Josh Dunkley will be 710th player to post 200 AFL games on Sunday in a milestone which, as significant as it is, pales into insignificance to one which crept under the radar last October.

When Dunkley claimed the 2026 Merrett/Murray Medal he joined a very, very exclusive AFL club as just the third player all-time to have won a premiership and a best & fairest at two clubs.

It’s a distinction he shares with two of the game’s most decorated players, Ian Stewart and Barry Davis.

Stewart, an Australian Football Hall of Fame Legend, was a triple Brownlow Medallist and Team of the Century choice at St Kilda and Richmond. He won the B&F at St Kilda in 1964-66 and was a member of the club’s only premiership side in 1966, and at Richmond won the B&F in 1971 before flags in 1973-74.

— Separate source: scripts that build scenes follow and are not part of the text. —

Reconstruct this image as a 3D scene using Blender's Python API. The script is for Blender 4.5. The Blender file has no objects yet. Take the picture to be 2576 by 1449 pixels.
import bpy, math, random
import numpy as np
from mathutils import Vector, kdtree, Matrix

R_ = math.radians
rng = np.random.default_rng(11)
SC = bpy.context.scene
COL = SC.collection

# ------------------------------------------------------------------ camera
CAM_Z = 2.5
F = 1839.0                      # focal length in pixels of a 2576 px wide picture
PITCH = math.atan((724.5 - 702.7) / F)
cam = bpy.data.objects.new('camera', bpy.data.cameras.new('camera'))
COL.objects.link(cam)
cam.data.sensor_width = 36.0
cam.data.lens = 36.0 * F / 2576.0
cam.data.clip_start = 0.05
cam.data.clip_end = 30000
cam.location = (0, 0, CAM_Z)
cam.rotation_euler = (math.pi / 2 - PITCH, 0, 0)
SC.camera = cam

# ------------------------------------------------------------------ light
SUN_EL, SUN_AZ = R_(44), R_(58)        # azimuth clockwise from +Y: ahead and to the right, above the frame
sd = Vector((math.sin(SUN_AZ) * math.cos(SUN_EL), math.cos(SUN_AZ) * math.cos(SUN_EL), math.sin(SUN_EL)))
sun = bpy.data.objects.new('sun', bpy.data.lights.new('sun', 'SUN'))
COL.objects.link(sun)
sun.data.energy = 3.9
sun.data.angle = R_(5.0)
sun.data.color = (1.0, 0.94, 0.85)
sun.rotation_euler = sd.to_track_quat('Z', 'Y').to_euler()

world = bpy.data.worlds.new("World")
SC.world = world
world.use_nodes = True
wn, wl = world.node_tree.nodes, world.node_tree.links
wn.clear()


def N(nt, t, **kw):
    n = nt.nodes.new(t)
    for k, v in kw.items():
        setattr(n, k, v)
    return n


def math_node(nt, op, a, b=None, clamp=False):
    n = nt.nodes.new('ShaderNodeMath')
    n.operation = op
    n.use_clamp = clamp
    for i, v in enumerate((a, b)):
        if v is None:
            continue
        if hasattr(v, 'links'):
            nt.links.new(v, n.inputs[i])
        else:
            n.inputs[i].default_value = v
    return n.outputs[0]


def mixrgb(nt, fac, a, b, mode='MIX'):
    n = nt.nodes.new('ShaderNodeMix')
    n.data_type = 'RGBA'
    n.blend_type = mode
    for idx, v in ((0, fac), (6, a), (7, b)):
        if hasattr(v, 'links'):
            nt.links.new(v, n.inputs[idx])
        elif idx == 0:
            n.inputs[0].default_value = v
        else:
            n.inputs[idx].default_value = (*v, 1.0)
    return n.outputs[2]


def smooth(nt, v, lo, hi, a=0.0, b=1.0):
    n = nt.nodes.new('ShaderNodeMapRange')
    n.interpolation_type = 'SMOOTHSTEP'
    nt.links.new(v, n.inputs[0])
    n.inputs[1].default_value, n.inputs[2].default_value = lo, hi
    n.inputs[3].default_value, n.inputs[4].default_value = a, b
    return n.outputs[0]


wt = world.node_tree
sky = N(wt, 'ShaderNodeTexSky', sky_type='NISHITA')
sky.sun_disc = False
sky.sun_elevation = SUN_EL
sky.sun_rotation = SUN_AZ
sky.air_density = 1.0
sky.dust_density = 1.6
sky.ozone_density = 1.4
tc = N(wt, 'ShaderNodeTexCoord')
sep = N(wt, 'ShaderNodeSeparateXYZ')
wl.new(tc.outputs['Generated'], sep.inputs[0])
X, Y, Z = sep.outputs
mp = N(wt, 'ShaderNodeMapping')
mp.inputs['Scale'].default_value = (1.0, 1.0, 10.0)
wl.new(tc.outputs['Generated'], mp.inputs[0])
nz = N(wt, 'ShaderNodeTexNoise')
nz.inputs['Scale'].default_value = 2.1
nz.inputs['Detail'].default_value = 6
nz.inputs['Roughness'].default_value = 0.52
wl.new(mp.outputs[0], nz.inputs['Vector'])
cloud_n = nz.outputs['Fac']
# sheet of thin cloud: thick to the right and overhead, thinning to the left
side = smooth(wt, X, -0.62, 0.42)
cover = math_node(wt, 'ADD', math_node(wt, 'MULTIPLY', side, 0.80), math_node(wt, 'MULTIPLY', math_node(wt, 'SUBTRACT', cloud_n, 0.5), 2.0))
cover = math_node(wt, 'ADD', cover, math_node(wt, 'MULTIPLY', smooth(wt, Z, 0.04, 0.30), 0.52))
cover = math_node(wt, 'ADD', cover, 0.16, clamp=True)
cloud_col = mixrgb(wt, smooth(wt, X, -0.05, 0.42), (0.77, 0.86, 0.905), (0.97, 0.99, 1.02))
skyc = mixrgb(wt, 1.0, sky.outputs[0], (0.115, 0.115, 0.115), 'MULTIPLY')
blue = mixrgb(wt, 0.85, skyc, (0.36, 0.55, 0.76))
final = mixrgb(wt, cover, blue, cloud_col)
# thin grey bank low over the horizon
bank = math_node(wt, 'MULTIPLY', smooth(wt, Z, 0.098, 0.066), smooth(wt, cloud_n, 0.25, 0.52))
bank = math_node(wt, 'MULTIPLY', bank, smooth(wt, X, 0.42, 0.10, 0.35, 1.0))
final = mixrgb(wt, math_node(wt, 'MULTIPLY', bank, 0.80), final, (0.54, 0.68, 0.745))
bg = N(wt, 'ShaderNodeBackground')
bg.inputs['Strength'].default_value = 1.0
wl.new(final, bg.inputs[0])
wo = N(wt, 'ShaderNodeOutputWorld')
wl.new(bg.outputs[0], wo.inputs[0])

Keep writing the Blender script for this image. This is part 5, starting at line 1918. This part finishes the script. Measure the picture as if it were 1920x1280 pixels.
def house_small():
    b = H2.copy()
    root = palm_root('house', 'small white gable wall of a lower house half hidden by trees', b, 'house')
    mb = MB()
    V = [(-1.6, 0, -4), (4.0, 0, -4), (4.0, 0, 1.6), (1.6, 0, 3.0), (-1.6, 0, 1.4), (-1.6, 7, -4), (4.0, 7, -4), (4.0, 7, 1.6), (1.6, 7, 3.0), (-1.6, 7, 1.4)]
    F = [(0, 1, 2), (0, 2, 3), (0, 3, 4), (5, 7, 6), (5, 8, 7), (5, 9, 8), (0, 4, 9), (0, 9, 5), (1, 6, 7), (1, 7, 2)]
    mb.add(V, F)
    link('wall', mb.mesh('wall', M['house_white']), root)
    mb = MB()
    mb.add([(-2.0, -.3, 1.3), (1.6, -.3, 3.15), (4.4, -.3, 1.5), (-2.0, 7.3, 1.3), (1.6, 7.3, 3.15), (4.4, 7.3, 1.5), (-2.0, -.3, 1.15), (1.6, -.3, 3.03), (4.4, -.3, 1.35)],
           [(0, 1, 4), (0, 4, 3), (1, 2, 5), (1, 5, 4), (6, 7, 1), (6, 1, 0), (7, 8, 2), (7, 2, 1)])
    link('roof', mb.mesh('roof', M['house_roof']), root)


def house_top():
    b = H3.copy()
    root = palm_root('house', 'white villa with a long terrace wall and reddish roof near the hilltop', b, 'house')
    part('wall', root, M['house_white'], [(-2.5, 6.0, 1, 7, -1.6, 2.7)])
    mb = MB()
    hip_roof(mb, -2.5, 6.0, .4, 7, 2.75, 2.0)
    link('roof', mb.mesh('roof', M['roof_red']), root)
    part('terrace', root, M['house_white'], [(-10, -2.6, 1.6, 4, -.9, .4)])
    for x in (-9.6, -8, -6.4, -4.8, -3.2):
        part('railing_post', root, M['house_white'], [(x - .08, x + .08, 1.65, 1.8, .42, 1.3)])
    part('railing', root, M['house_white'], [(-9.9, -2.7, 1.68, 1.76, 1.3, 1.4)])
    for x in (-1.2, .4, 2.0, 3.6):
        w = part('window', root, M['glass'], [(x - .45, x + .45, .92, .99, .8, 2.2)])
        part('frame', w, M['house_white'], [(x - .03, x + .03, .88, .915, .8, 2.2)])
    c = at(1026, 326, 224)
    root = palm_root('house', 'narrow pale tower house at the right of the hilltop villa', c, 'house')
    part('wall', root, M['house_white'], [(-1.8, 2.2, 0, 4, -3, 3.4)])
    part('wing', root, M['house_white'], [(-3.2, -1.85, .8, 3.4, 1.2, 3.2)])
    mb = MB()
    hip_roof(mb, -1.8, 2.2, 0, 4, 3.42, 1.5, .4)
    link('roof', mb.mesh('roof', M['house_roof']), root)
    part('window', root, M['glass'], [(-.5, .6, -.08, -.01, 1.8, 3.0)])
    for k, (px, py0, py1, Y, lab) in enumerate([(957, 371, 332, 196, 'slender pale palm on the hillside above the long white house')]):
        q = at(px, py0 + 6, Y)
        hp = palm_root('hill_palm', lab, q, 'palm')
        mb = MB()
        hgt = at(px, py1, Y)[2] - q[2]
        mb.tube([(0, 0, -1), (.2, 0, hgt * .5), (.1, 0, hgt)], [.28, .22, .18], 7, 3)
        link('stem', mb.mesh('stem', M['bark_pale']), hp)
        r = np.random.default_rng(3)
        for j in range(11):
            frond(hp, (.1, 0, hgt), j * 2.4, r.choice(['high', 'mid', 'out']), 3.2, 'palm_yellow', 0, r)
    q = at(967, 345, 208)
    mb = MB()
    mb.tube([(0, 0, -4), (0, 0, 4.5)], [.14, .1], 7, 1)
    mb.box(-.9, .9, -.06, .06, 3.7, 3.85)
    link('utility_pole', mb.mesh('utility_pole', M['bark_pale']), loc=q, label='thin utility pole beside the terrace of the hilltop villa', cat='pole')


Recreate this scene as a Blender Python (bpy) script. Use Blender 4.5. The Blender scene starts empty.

Davis, a Hall of Famer and a Team of the Century member at Essendon and North Melbourne, won the Essendon B&F in 1968-69-71 after premierships in 1962-65, before winning the B&F at North in 1973-75 when he was also premiership captain.

After 53 years as the only pair in this exclusive club they were joined last year by Dunkley.

The 32nd player to win a premiership at two clubs, Dunkley ‘qualified’ when he won the Merrett/Murray Medal / premiership double last year after the Lions’ flag in 2024, a premiership with the Western Bulldogs in 2016 and a B&F at the Dogs in 2022.

At 28 the new Lions co-captain was six months older than Stewart when he posted his ‘double-double’ in 1973, and two years younger than Stewart in 1971.

Yet if he takes a moment to reflect on his football journey ahead of his 200th against Melbourne at the MCG he will ponder not one but two huge ‘what if?’ moments which could have sent his career down an entirely different path.

What if in 2015 the Sydney Swans had not shunned him in the national draft?

And what if a trade request to Essendon in 2020 did not fall through at the last minute?

Born in Sydney and raised at Yarram in Gippsland, he was eligible to go to Sydney as a father/son choice after father Andrew played 217 games with the club.

But, when the Dogs bid on him at pick #25 in the draft the Swans chose not to match.

It was a fateful moment as 12 months later, in his 17th game at 19 Dunkley was the youngest member of a Dogs side that beat Sydney in the 2016 grand to end a 52-year premiership drought.

Four years and 61 games on, and still with two years of a contract to run at the Dogs, Dunkley wanted out. He chose Essendon on the back of promised midfield time.

The Bombers offered pick #7 in the  2020 Draft and a future second-round pick for him – an offer which the industry at the time said was ‘unders’. It was immediately rejected by the Dogs.

It was another fateful moment as 12 months on he played in the 2021 grand final loss to Melbourne in Perth. And then, a further 12 months on, as a 25-year-old 116-gamer, his future was big news again.

He was hotly pursued by Port Adelaide, partly because his partner (now fiancé) Tippah Dwan was playing with the Adelaide Thunderbirds in the Super Netball League, but, with strong personal ties to Noosa, he chose Brisbane.

He had a long-term plan. Because in December 2023 Tippah, originally from Toowoomba, moved to the Queensland Firebirds, where Josh’s sister Lara was a long-time star.

The Dogs requested two first-round picks from the Lions, and when there was a standoff heading into the last day of the trade period, the Dogs threatened to force Dunkley into the pre-season draft. The media suggested he’d be ‘left at the altar’ again.

But 30 minutes from the deadline the Lions honoured a private commitment to Dunkley to get the deal done. They gave up pick #21 in the 2022 draft, plus a future first, a future second and a future fourth for Dunkley and two future third-round picks.

Three years on it is value-plus. Dunkley has finished 4th-3rd-1st in the B&F as Brisbane played in three grand finals for two flags. And now he’s a co-captain.

That Dunkley is all class on and off the field has never been questioned. But if you want one private example it is the lovely letter he sent to then Port coach Ken Hinkley after he’d knocked the Power back thanking him for his interest.

A 2014 graduate of Gippsland Grammar School and the 2015 captain of a Gippsland Power side that included Tom Papley, Harry and Ben McKay, Anthony McDonald-Tipungwuti and ex-Lion Sam Skinner, Dunkley will be the sixth player from the Class of 2015 to 200 games.

He follows pick #4 Clayton Oliver (210), #1 Jacob Weitering (208), #15 Daniel Rioli (208), #16 Harry Himmelberg (206) and #44 Blake Hardwick (203).

He slips in ahead of pick #14 and current teammate Eric Hipwood, who has been stranded by injury on 199 games since the last game of the 2025 home-and-away season.

Andrew and Josh Dunkley will be the 13th father/son pairing in the AFL 200 Club.